> CHALLENGE:
Everything in the data should be repeated exactly, save for the images.

---*---

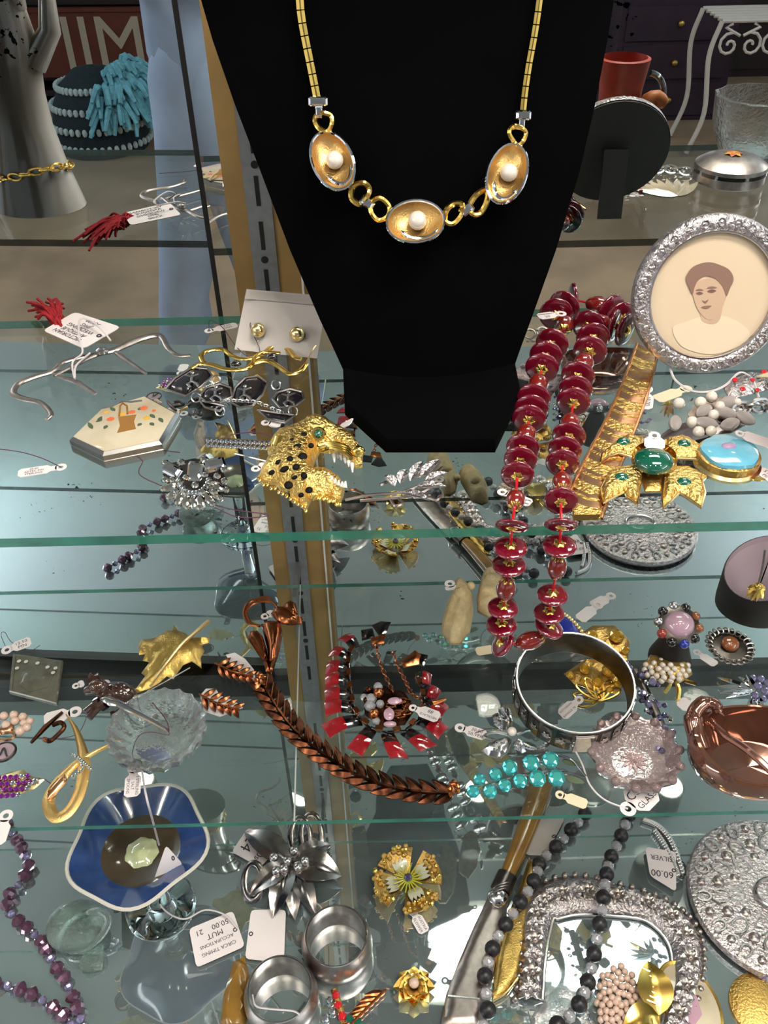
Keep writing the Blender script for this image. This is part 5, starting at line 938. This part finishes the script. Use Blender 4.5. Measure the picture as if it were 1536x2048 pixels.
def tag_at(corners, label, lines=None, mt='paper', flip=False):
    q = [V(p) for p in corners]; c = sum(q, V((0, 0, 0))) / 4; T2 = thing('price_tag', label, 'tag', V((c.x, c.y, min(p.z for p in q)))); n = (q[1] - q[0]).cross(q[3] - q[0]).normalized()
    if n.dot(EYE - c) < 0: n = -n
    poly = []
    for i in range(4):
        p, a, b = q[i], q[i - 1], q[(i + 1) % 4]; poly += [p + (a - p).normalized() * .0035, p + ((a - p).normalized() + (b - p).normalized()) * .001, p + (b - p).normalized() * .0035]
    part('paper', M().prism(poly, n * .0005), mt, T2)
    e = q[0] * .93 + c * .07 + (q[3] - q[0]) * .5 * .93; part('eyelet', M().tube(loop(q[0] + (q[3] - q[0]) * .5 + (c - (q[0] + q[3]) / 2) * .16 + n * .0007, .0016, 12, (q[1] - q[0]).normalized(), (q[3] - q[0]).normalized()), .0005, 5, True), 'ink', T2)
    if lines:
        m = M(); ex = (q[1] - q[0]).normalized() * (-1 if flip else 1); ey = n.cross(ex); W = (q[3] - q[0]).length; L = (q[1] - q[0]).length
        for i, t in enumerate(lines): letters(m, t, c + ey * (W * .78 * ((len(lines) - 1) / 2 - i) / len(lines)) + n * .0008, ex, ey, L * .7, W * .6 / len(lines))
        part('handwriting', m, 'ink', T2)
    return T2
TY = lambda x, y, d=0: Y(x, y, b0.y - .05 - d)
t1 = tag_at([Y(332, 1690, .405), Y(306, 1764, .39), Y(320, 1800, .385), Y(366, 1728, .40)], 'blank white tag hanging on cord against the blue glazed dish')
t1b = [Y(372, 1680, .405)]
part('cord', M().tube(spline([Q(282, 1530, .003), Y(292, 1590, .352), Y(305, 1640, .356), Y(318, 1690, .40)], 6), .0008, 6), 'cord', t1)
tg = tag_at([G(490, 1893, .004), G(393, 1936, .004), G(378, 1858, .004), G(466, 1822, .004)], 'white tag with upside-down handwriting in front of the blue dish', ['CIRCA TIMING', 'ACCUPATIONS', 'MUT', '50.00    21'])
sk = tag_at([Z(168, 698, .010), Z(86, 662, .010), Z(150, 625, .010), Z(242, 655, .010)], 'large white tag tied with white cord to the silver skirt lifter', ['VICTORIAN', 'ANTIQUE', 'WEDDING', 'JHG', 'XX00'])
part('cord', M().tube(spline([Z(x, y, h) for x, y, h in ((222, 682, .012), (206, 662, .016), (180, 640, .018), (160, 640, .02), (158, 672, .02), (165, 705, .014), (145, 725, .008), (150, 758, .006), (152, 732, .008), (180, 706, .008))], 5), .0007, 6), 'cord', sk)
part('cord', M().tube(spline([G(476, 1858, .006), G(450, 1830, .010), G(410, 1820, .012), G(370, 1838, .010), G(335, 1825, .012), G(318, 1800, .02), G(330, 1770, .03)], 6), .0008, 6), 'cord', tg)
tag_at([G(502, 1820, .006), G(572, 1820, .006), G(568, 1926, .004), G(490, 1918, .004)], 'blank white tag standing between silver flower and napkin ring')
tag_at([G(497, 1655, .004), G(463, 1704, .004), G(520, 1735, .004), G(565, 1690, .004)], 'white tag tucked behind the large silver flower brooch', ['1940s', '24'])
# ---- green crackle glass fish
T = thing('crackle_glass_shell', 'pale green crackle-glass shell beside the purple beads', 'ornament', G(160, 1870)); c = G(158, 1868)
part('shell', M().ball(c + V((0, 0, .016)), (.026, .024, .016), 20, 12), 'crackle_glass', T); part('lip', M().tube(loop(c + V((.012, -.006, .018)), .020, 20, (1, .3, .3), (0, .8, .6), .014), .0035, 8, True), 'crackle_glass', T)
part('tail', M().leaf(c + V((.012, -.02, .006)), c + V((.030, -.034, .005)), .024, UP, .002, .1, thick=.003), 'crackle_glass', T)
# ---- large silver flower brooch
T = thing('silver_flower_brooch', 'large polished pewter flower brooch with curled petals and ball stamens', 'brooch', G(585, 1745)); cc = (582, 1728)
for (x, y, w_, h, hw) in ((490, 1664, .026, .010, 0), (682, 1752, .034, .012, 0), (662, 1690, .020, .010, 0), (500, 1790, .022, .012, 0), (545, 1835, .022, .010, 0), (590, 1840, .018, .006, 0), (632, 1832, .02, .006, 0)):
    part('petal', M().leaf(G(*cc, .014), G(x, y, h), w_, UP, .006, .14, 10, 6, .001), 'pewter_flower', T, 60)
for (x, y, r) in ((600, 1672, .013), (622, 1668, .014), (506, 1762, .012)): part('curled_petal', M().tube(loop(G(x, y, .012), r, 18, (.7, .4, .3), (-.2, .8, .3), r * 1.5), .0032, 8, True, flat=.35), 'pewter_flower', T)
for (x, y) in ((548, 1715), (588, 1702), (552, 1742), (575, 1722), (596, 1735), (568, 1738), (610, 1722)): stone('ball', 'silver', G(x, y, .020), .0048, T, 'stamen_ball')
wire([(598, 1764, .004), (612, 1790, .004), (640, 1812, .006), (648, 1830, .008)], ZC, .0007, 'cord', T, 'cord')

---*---

> ANSWER TO THIS EXERCISE:
Keep writing the Blender script for this image. This is part 5, starting at line 938. This part finishes the script. Use Blender 4.5. Measure the picture as if it were 1536x2048 pixels.
def tag_at(corners, label, lines=None, mt='paper', flip=False):
    q = [V(p) for p in corners]; c = sum(q, V((0, 0, 0))) / 4; T2 = thing('price_tag', label, 'tag', V((c.x, c.y, min(p.z for p in q)))); n = (q[1] - q[0]).cross(q[3] - q[0]).normalized()
    if n.dot(EYE - c) < 0: n = -n
    poly = []
    for i in range(4):
        p, a, b = q[i], q[i - 1], q[(i + 1) % 4]; poly += [p + (a - p).normalized() * .0035, p + ((a - p).normalized() + (b - p).normalized()) * .001, p + (b - p).normalized() * .0035]
    part('paper', M().prism(poly, n * .0005), mt, T2)
    e = q[0] * .93 + c * .07 + (q[3] - q[0]) * .5 * .93; part('eyelet', M().tube(loop(q[0] + (q[3] - q[0]) * .5 + (c - (q[0] + q[3]) / 2) * .16 + n * .0007, .0016, 12, (q[1] - q[0]).normalized(), (q[3] - q[0]).normalized()), .0005, 5, True), 'ink', T2)
    if lines:
        m = M(); ex = (q[1] - q[0]).normalized() * (-1 if flip else 1); ey = n.cross(ex); W = (q[3] - q[0]).length; L = (q[1] - q[0]).length
        for i, t in enumerate(lines): letters(m, t, c + ey * (W * .78 * ((len(lines) - 1) / 2 - i) / len(lines)) + n * .0008, ex, ey, L * .7, W * .6 / len(lines))
        part('handwriting', m, 'ink', T2)
    return T2
TY = lambda x, y, d=0: Y(x, y, b0.y - .05 - d)
t1 = tag_at([Y(332, 1690, .405), Y(306, 1764, .39), Y(320, 1800, .385), Y(366, 1728, .40)], 'blank white tag hanging on cord against the blue glazed dish')
t1b = [Y(372, 1680, .405)]
part('cord', M().tube(spline([Q(282, 1530, .003), Y(292, 1590, .352), Y(305, 1640, .356), Y(318, 1690, .40)], 6), .0008, 6), 'cord', t1)
tg = tag_at([G(490, 1893, .004), G(393, 1936, .004), G(378, 1858, .004), G(466, 1822, .004)], 'white tag with upside-down handwriting in front of the blue dish', ['CIRCA TIMING', 'ACCUPATIONS', 'MUT', '50.00    21'])
sk = tag_at([Z(168, 698, .010), Z(86, 662, .010), Z(150, 625, .010), Z(242, 655, .010)], 'large white tag tied with white cord to the silver skirt lifter', ['VICTORIAN', 'ANTIQUE', 'WEDDING', 'JHG', 'XX00'])
part('cord', M().tube(spline([Z(x, y, h) for x, y, h in ((222, 682, .012), (206, 662, .016), (180, 640, .018), (160, 640, .02), (158, 672, .02), (165, 705, .014), (145, 725, .008), (150, 758, .006), (152, 732, .008), (180, 706, .008))], 5), .0007, 6), 'cord', sk)
part('cord', M().tube(spline([G(476, 1858, .006), G(450, 1830, .010), G(410, 1820, .012), G(370, 1838, .010), G(335, 1825, .012), G(318, 1800, .02), G(330, 1770, .03)], 6), .0008, 6), 'cord', tg)
tag_at([G(502, 1820, .006), G(572, 1820, .006), G(568, 1926, .004), G(490, 1918, .004)], 'blank white tag standing between silver flower and napkin ring')
tag_at([G(497, 1655, .004), G(463, 1704, .004), G(520, 1735, .004), G(565, 1690, .004)], 'white tag tucked behind the large silver flower brooch', ['1940s', '24'])
# ---- green crackle glass fish
T = thing('crackle_glass_shell', 'pale green crackle-glass shell beside the purple beads', 'ornament', G(160, 1870)); c = G(158, 1868)
part('shell', M().ball(c + V((0, 0, .016)), (.026, .024, .016), 20, 12), 'crackle_glass', T); part('lip', M().tube(loop(c + V((.012, -.006, .018)), .020, 20, (1, .3, .3), (0, .8, .6), .014), .0035, 8, True), 'crackle_glass', T)
part('tail', M().leaf(c + V((.012, -.02, .006)), c + V((.030, -.034, .005)), .024, UP, .002, .1, thick=.003), 'crackle_glass', T)
# ---- large silver flower brooch
T = thing('silver_flower_brooch', 'large polished pewter flower brooch with curled petals and ball stamens', 'brooch', G(585, 1745)); cc = (582, 1728)
for (x, y, w_, h, hw) in ((490, 1664, .026, .010, 0), (682, 1752, .034, .012, 0), (662, 1690, .020, .010, 0), (500, 1790, .022, .012, 0), (545, 1835, .022, .010, 0), (590, 1840, .018, .006, 0), (632, 1832, .02, .006, 0)):
    part('petal', M().leaf(G(*cc, .014), G(x, y, h), w_, UP, .006, .14, 10, 6, .001), 'pewter_flower', T, 60)
for (x, y, r) in ((600, 1672, .013), (622, 1668, .014), (506, 1762, .012)): part('curled_petal', M().tube(loop(G(x, y, .012), r, 18, (.7, .4, .3), (-.2, .8, .3), r * 1.5), .0032, 8, True, flat=.35), 'pewter_flower', T)
for (x, y) in ((548, 1715), (588, 1702), (552, 1742), (575, 1722), (596, 1735), (568, 1738), (610, 1722)): stone('ball', 'silver', G(x, y, .020), .0048, T, 'stamen_ball')
wire([(598, 1764, .004), (612, 1790, .004), (640, 1812, .006), (648, 1830, .008)], ZC, .0007, 'cord', T, 'cord')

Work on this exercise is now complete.